Increasing the fat content of a milking cow's diet reduces methane (CH4) emissions produced as a result of enteric fermentation. Enteric fermentation is a digestive process in ruminant animals such as cows, where feed is broken down by microorganisms into simple molecules, making them available for easy digestion by the animal.

Improving feed quality for milking cows in this way means the animals can use energy from the feed more efficiently while enabling faster feed passage through the rumen. This reduces the amount of methane released, avoiding emissions into the atmosphere.

The project must:

  • only occur on dairy farms, including organic dairy farms, where milking cows are pasture grazed for at least nine months of the year, and
  • maintain dietary fats and oils below seven percent of the total dry matter feed.

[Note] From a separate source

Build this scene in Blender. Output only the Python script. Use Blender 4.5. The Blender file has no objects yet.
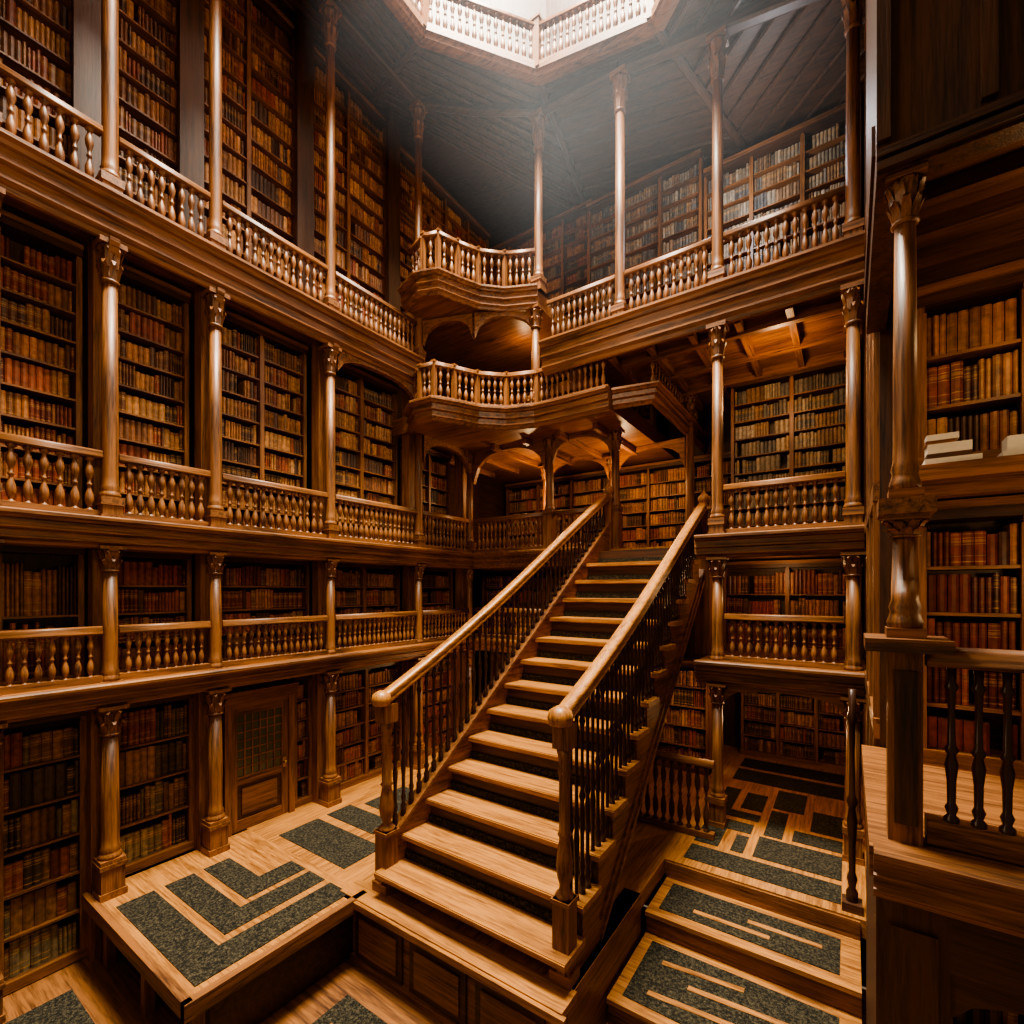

The reducing greenhouse gas emissions by feeding dietary additives to milking cows method was varied in June 2015. The method must be read together with the methodology determination variation, which provides details on the changes.

Method variations

Section 114 of the Carbon Credits (Carbon Farming Ini​tiative) Act 2011 (the Act)​ ​allows for methods to be revised and varied. This is to ensure methods continue to operate as originally intended. Variations to methods are developed and drafted by the Department of the Environment and Energy. Information on draft methods and method variations is available on the Department of the Environment and Energy’s website.

The Clean Energy Regulator recommends making yourself familiar with proposed method variations relevant to your project should they arise, and how any changes between the original method and the varied method may affect your project plan.